start

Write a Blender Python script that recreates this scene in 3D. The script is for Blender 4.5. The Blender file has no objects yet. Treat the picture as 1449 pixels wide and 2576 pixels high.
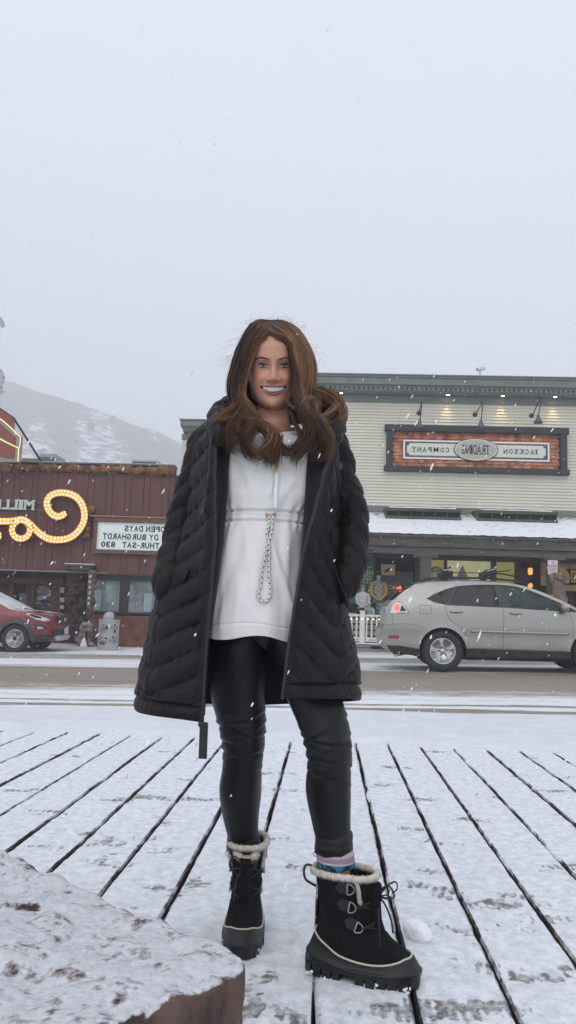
import bpy, bmesh, math, random
import numpy as np
from mathutils import Vector, Matrix, noise as mnoise
from mathutils.geometry import delaunay_2d_cdt
import math
FPX=1900.0; CX=724.5; CY=1288.0
YAW=math.radians(3.185); PIT=math.radians(7.75); ROL=0.035
CAM=(0.0,0.0,0.9)
_F=(-math.sin(YAW)*math.cos(PIT), math.cos(YAW)*math.cos(PIT), math.sin(PIT))
_R0=(math.cos(YAW), math.sin(YAW), 0.0)
_U0=(_R0[1]*_F[2]-_R0[2]*_F[1], _R0[2]*_F[0]-_R0[0]*_F[2], _R0[0]*_F[1]-_R0[1]*_F[0])
_R=tuple(_R0[i]*math.cos(ROL)+_U0[i]*math.sin(ROL) for i in range(3))
_U=tuple(_U0[i]*math.cos(ROL)-_R0[i]*math.sin(ROL) for i in range(3))
def ray(px,py):
    return tuple(_F[i]*FPX+_R[i]*(px-CX)-_U[i]*(py-CY) for i in range(3))
def aY(px,py,Y):
    d=ray(px,py); t=(Y-CAM[1])/d[1]
    return (d[0]*t+CAM[0], Y, d[2]*t+CAM[2])
def aZ(px,py,Z):
    d=ray(px,py); t=(Z-CAM[2])/d[2]
    return (d[0]*t, d[1]*t, Z)
def proj(p):
    v=[p[i]-CAM[i] for i in range(3)]
    z=sum(v[i]*_F[i] for i in range(3))
    return (CX+FPX*sum(v[i]*_R[i] for i in range(3))/z, CY-FPX*sum(v[i]*_U[i] for i in range(3))/z, z)

SC=bpy.context.scene
COL=SC.collection
rnd=random.Random(7)
nrs=np.random.RandomState(5)
def sm(a,b,x):
    t=np.clip((x-a)/(b-a),0,1); return t*t*(3-2*t)
def lerp(a,b,t): return a+(b-a)*t
def V(*a): return Vector(a)
# ---------------------------------------------------------------- materials
MATS={}
def mat(name,col,rough=.6,metal=0.,var=.12,scale=8.,bump=0.,bscale=None,col2=None,emit=None,estr=0.,coat=0.,sheen=0.,alpha=1.,trans=0.,stretch=(1,1,1),detail=4.,sharp=False,spec=.5,ior=1.45):
    if name in MATS: return MATS[name]
    m=bpy.data.materials.new(name); m.use_nodes=True
    nt=m.node_tree; N=nt.nodes; L=nt.links
    b=N['Principled BSDF']
    b.inputs['Roughness'].default_value=rough; b.inputs['Metallic'].default_value=metal
    b.inputs['Coat Weight'].default_value=coat; b.inputs['Sheen Weight'].default_value=sheen
    b.inputs['Alpha'].default_value=alpha; b.inputs['Transmission Weight'].default_value=trans
    b.inputs['Specular IOR Level'].default_value=spec; b.inputs['IOR'].default_value=ior
    tc=N.new('ShaderNodeTexCoord'); mp=N.new('ShaderNodeMapping'); L.new(tc.outputs['Object'],mp.inputs['Vector'])
    mp.inputs['Scale'].default_value=stretch
    n=N.new('ShaderNodeTexNoise'); n.inputs['Scale'].default_value=scale; n.inputs['Detail'].default_value=detail
    L.new(mp.outputs[0],n.inputs['Vector'])
    r=N.new('ShaderNodeValToRGB'); L.new(n.outputs['Fac'],r.inputs[0])
    c1=[c*(1-var) for c in col]; c2=[min(1,c*(1+var)) for c in (col2 or col)]
    r.color_ramp.elements[0].color=(*c1,1); r.color_ramp.elements[1].color=(*c2,1)
    lo,hi=(.44,.56) if sharp else (.3,.7)
    r.color_ramp.elements[0].position=lo; r.color_ramp.elements[1].position=hi
    L.new(r.outputs[0],b.inputs['Base Color'])
    if bump:
        n2=N.new('ShaderNodeTexNoise'); n2.inputs['Scale'].default_value=bscale or scale*4; n2.inputs['Detail'].default_value=5
        L.new(mp.outputs[0],n2.inputs['Vector'])
        bp=N.new('ShaderNodeBump'); bp.inputs['Strength'].default_value=min(1,bump); bp.inputs['Distance'].default_value=.02*max(1,bump)
        L.new(n2.outputs['Fac'],bp.inputs['Height']); L.new(bp.outputs[0],b.inputs['Normal'])
    if emit:
        b.inputs['Emission Color'].default_value=(*emit,1); b.inputs['Emission Strength'].default_value=estr
    MATS[name]=m; return m
# ---------------------------------------------------------------- mesh builder
class MB:
    def __init__(s): s.v=[]; s.f=[]; s.m=[]; s.s=[]; s.mats=[]; s.cur=0; s.sm=False
    def use(s,m):
        if m not in s.mats: s.mats.append(m)
        s.cur=s.mats.index(m); return s
    def smooth(s,x=True): s.sm=x; return s
    def add(s,vs,fs):
        o=len(s.v); s.v+= [tuple(map(float,v)) for v in vs]
        for f in fs: s.f.append(tuple(int(i)+o for i in f)); s.m.append(s.cur); s.s.append(s.sm)
        return o
    def box(s,x0,x1,y0,y1,z0,z1):
        v=[(x,y,z) for z in (z0,z1) for y in (y0,y1) for x in (x0,x1)]
        s.add(v,[(0,2,3,1),(4,5,7,6),(0,1,5,4),(2,6,7,3),(0,4,6,2),(1,3,7,5)]); return s
    def obox(s,c,ax,ay,az):
        c=Vector(c);ax=Vector(ax);ay=Vector(ay);az=Vector(az)
        v=[c+ax*i+ay*j+az*k for k in (-1,1) for j in (-1,1) for i in (-1,1)]
        s.add(v,[(0,2,3,1),(4,5,7,6),(0,1,5,4),(2,6,7,3),(0,4,6,2),(1,3,7,5)]); return s
    def beam(s,p0,p1,w,h,up=(0,0,1)):
        p0=Vector(p0);p1=Vector(p1); d=p1-p0; L=d.length; d=d/L
        u=Vector(up); r=d.cross(u)
        if r.length<1e-4: r=d.cross(Vector((1,0,0)))
        r.normalize(); u=r.cross(d)
        return s.obox((p0+p1)/2,d*L/2,r*w/2,u*h/2)
    def tube(s,pts,rad,n=8,cap=True,flat=None):
        pts=[Vector(p) for p in pts]; k=len(pts)
        if not hasattr(rad,'__len__'): rad=[rad]*k
        rings=[]; prev=None
        for i,p in enumerate(pts):
            t=(pts[min(i+1,k-1)]-pts[max(i-1,0)])
            if t.length<1e-9: t=Vector((0,0,1))
            t.normalize()
            if prev is None:
                a=Vector((0,0,1)) if abs(t.z)<.9 else Vector((1,0,0))
                u=t.cross(a).normalized()
            else:
                u=prev-t*prev.dot(t)
                u=u.normalized() if u.length>1e-6 else t.orthogonal().normalized()
            prev=u; w=t.cross(u)
            for j in range(n):
                a=2*math.pi*j/n
                fu=1 if flat is None else flat
                rings.append(p+u*(math.cos(a)*rad[i])+w*(math.sin(a)*rad[i]*fu))
        fs=[]
        for i in range(k-1):
            for j in range(n):
                j2=(j+1)%n
                fs.append((i*n+j,i*n+j2,(i+1)*n+j2,(i+1)*n+j))
        if cap: fs.append(tuple(range(n-1,-1,-1))); fs.append(tuple((k-1)*n+j for j in range(n)))
        s.add(rings,fs); return s
    def lathe(s,prof,c,axis=(0,0,1),n=24,xa=None):
        ax=Vector(axis).normalized(); u=Vector(xa) if xa else ax.orthogonal().normalized(); w=ax.cross(u); c=Vector(c)
        vs=[];fs=[];k=len(prof)
        for r,h in prof:
            for j in range(n):
                a=2*math.pi*j/n; vs.append(c+ax*h+u*(r*math.cos(a))+w*(r*math.sin(a)))
        for i in range(k-1):
            for j in range(n):
                j2=(j+1)%n; fs.append((i*n+j,i*n+j2,(i+1)*n+j2,(i+1)*n+j))
        if prof[0][0]>1e-5: fs.append(tuple(range(n-1,-1,-1)))
        if prof[-1][0]>1e-5: fs.append(tuple((k-1)*n+j for j in range(n)))
        s.add(vs,fs); return s
    def ball(s,c,r,n=12,m=8,nz=0.,seed=0):
        rx,ry,rz=r if hasattr(r,'__len__') else (r,r,r)
        vs=[];fs=[]
        for i in range(m+1):
            th=math.pi*i/m
            for j in range(n):
                a=2*math.pi*j/n
                d=Vector((math.sin(th)*math.cos(a),math.sin(th)*math.sin(a),math.cos(th)))
                k=1+ (nz*mnoise.noise(d*1.7+Vector((seed*3.1,seed,0))) if nz else 0)
                vs.append((c[0]+d.x*rx*k,c[1]+d.y*ry*k,c[2]+d.z*rz*k))
        for i in range(m):
            for j in range(n):
                j2=(j+1)%n; fs.append((i*n+j,(i+1)*n+j,(i+1)*n+j2,i*n+j2))
        s.add(vs,fs); return s
    def prism(s,poly,d,caps=True):
        n=len(poly); d=Vector(d); P=[Vector(p) for p in poly]
        fs=[(i,(i+1)%n,n+(i+1)%n,n+i) for i in range(n)]
        if caps: fs+= [tuple(range(n-1,-1,-1)),tuple(range(n,2*n))]
        s.add(P+[p+d for p in P],fs); return s
    def grid(s,P,wrapu=False,flip=False):
        P=np.asarray(P,float); a,b=P.shape[:2]
        fs=[]
        for i in range(a-1):
            for j in range(b if wrapu else b-1):
                j2=(j+1)%b
                q=(i*b+j,i*b+j2,(i+1)*b+j2,(i+1)*b+j)
                fs.append(q[::-1] if flip else q)
        s.add(P.reshape(-1,3),fs); return s
    def build(s,name,parent=None,loc=None,mats=None,recalc=False):
        me=bpy.data.meshes.new(name)
        L=Vector(loc) if loc is not None else (wl(parent) if parent is not None else None)
        if L is None:
            a=np.array(s.v); L=Vector(((a[:,0].min()+a[:,0].max())/2,(a[:,1].min()+a[:,1].max())/2,a[:,2].min()))
        vs=[(x-L.x,y-L.y,z-L.z) for x,y,z in s.v]
        me.from_pydata(vs,[],s.f)
        for m in s.mats: me.materials.append(m)
        me.polygons.foreach_set('material_index',s.m); me.polygons.foreach_set('use_smooth',s.s)
        if recalc:
            bm=bmesh.new(); bm.from_mesh(me); bmesh.ops.recalc_face_normals(bm,faces=bm.faces); bm.to_mesh(me); bm.free()
        me.update()
        o=bpy.data.objects.new(name,me); COL.objects.link(o)
        if parent is not None:
            o.parent=parent; o.location=L-wl(parent)
        else: o.location=L
        return o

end

● Set problem:
Exactly reproduce the run of lines from the start of the listing through the line with "return (CX+FPX*sum(v[i]*_R[i] for", inclusive; pictures are not copied.

● Task response:
Write a Blender Python script that recreates this scene in 3D. The script is for Blender 4.5. The Blender file has no objects yet. Treat the picture as 1449 pixels wide and 2576 pixels high.
import bpy, bmesh, math, random
import numpy as np
from mathutils import Vector, Matrix, noise as mnoise
from mathutils.geometry import delaunay_2d_cdt
import math
FPX=1900.0; CX=724.5; CY=1288.0
YAW=math.radians(3.185); PIT=math.radians(7.75); ROL=0.035
CAM=(0.0,0.0,0.9)
_F=(-math.sin(YAW)*math.cos(PIT), math.cos(YAW)*math.cos(PIT), math.sin(PIT))
_R0=(math.cos(YAW), math.sin(YAW), 0.0)
_U0=(_R0[1]*_F[2]-_R0[2]*_F[1], _R0[2]*_F[0]-_R0[0]*_F[2], _R0[0]*_F[1]-_R0[1]*_F[0])
_R=tuple(_R0[i]*math.cos(ROL)+_U0[i]*math.sin(ROL) for i in range(3))
_U=tuple(_U0[i]*math.cos(ROL)-_R0[i]*math.sin(ROL) for i in range(3))
def ray(px,py):
    return tuple(_F[i]*FPX+_R[i]*(px-CX)-_U[i]*(py-CY) for i in range(3))
def aY(px,py,Y):
    d=ray(px,py); t=(Y-CAM[1])/d[1]
    return (d[0]*t+CAM[0], Y, d[2]*t+CAM[2])
def aZ(px,py,Z):
    d=ray(px,py); t=(Z-CAM[2])/d[2]
    return (d[0]*t, d[1]*t, Z)
def proj(p):
    v=[p[i]-CAM[i] for i in range(3)]
    z=sum(v[i]*_F[i] for i in range(3))
    return (CX+FPX*sum(v[i]*_R[i] for i in range(3))/z, CY-FPX*sum(v[i]*_U[i] for i in range(3))/z, z)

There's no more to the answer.